The details of the post were not disclosed in the Supreme Court.

The court on Wednesday morning announced the decision to reject Tum Bunthorn’s appeal, saying that the Appeal Court’s prior decision, based on social media evidence, was considered as proper in reaching a guilty verdict for incitement to disturb social security.

The accused had claimed that his Facebook account was hacked, but there was no evidence to support that argument, the Supreme Court said.

At a Supreme Court hearing on July 13, Bunthorn had told the court: “I already stated at the Appeal Court that I have no skills in information and technology and had no ability to protect it from being hacked by others.”

“It did not belong to me [but] it was used to inculcate me.
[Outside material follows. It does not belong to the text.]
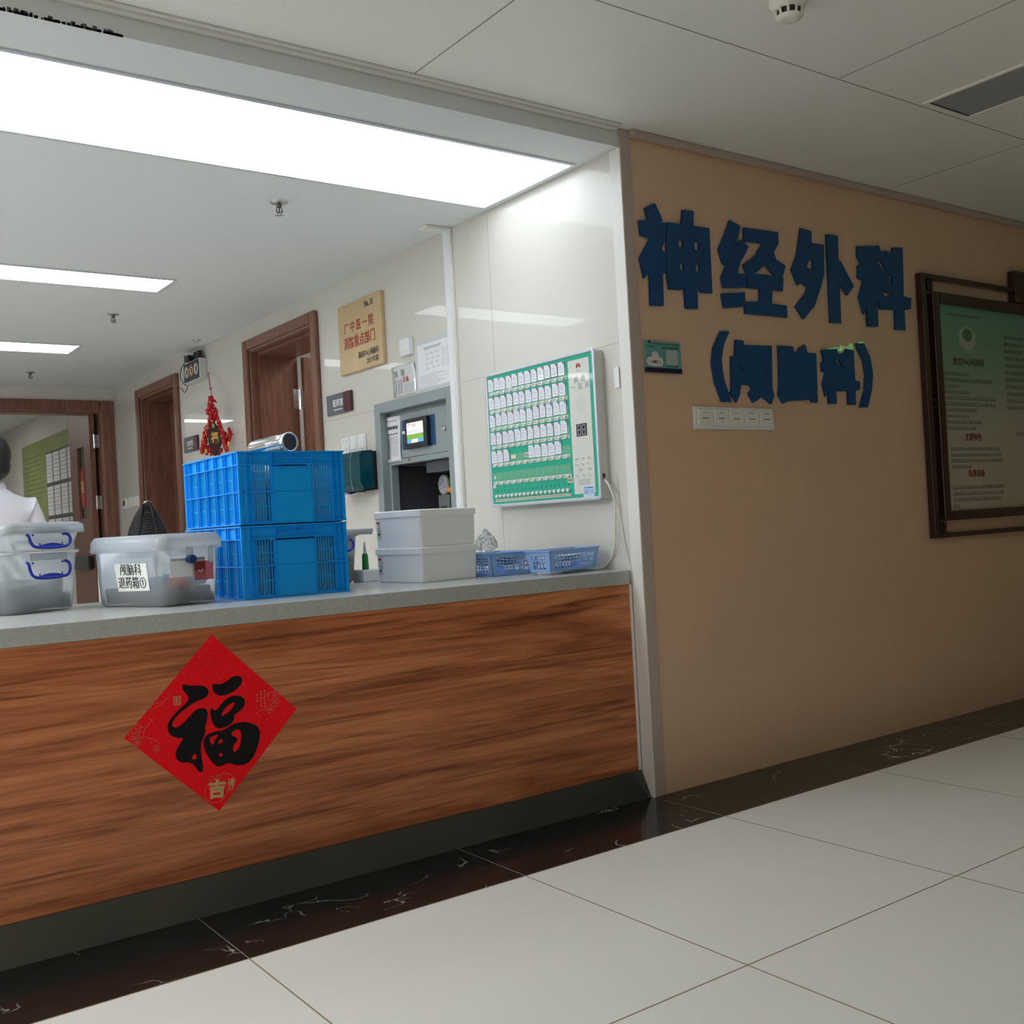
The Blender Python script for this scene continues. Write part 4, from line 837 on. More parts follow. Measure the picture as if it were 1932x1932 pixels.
mb.loops([rl(xb+.0035, .003), rl(xb+.002, 0), rl(xb-.004, 0), rl(xb-.007, .003), rl(xb-.0045, .007), rl(xb-.007, .010), rl(xb-.003, .0135), rl(xb+.0035, .0135)], False, False, True)
mb.build('frame', alum, t)
mb = MB(); mb.box(xb-.0005, xb+.0038, BY0+.013, BY1-.013, BZ0+.013, BZ1-.013); mb.build('face', green, t)
xf = xb-.001
mb = MB(); mb.loops([[(x, a, b_) for a, b_ in rrect(2.950, 3.0725, 1.096, 1.598, .004, 3)] for x in (xf-.0006, xf+.0004)]); mb.build('control_panel', beige, t)
# strips, slots and buttons
p = .04265; yl = 3.597
cardcols = {0: list(range(12)), 1: list(range(12)), 2: list(range(12)), 3: list(range(12)), 4: [0, 1, 2, 6, 7, 8, 9, 10]}
tops = [1.6012, 1.5256, 1.4539, 1.3786, 1.3045, 1.2300]
rnd = random.Random(3)
redc = P('card_red', (.35, .01, .04), .5); bluec = P('card_blue', (.02, .16, .55), .5); cardm = P('card_white', (.80, .81, .88), .25, coat=.3)
for r in range(6):
    mb = MB(); zc = tops[r]-.0615
    mb.box(xf-.0012, xf+.0002, 3.083, 3.599, zc-.0075, zc+.0085); st = mb.build('number_strip', stripg, t)
    mb = MB()
    for c in range(12): mb.box(xf-.0016, xf-.0011, yl-p*c-.018, yl-p*c-.005, zc-.005, zc+.005)
    mb.build('number_tag', white, st)
    mb = MB()
    for c in range(12):
        yy = yl-p*c-.008
        mb.box(xf-.0019, xf-.0015, yy-.006, yy-.001, zc-.002, zc+.0025); mb.box(xf-.0019, xf-.0015, yy+.000, yy+.0015, zc-.002, zc+.0025)
    mb.build('number', ink, st)
    mb = MB()
    z1_ = tops[r]-.0; hh = .030 if r < 5 else .034
    zb = tops[r]-.050
    mb.box(xf-.0006, xf+.0001, 3.083, 3.599, zb, zb+hh); mb.cur = 1
    for c in range(13): mb.box(xf-.0008, xf-.0005, yl-p*c+.001, yl-p*c+.002, zb, zb+hh)
    for k in range(5): mb.box(xf-.0008, xf-.0005, 3.083, 3.599, zb+hh*k/5, zb+hh*k/5+.0004)
    mb.build('card_slot', [slotg, stripg], t)
    for c in range(12):
        y = yl-p*c-.030
        if c == 0 and r == 0:
            m_ = MB(); m_.lathe([(.0062, 0), (.0062, -.008), (.005, -.0105)], 14, (0, 0, 0), 'x'); b0 = m_.build('button', cream, t, world=False)
            btn_me = b0.data; b0.location = (xf-.001-X0, y-3.26, zc-1.35)
        else:
            b1 = bpy.data.objects.new('button', btn_me); COL.objects.link(b1); b1.parent = t; b1.location = (xf-.001-X0, y-3.26, zc-1.35)
proto = {}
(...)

It is so unfair,” Bunthorn said last week. “So I ask the Supreme Court to drop the charges against me. Those were not my thoughts.”

Bunthorn was initially convicted by the Phnom Penh Municipal Court in December 2020 alongside CNRP co-founder Sam Rainsy and prominent activist monk But Buntenh. He was handed a 20-month sentence, while two other opposition activists also in the case, Ouk Chhum and Lous Chengay, were sentenced to 18 months in jail at the time.

Bunthorn was also handed a six-year jail sentence last month for plotting in one of the opposition mass trials related to Rainsy’s unsuccessful attempt to return to Cambodia from exile in France in 2019.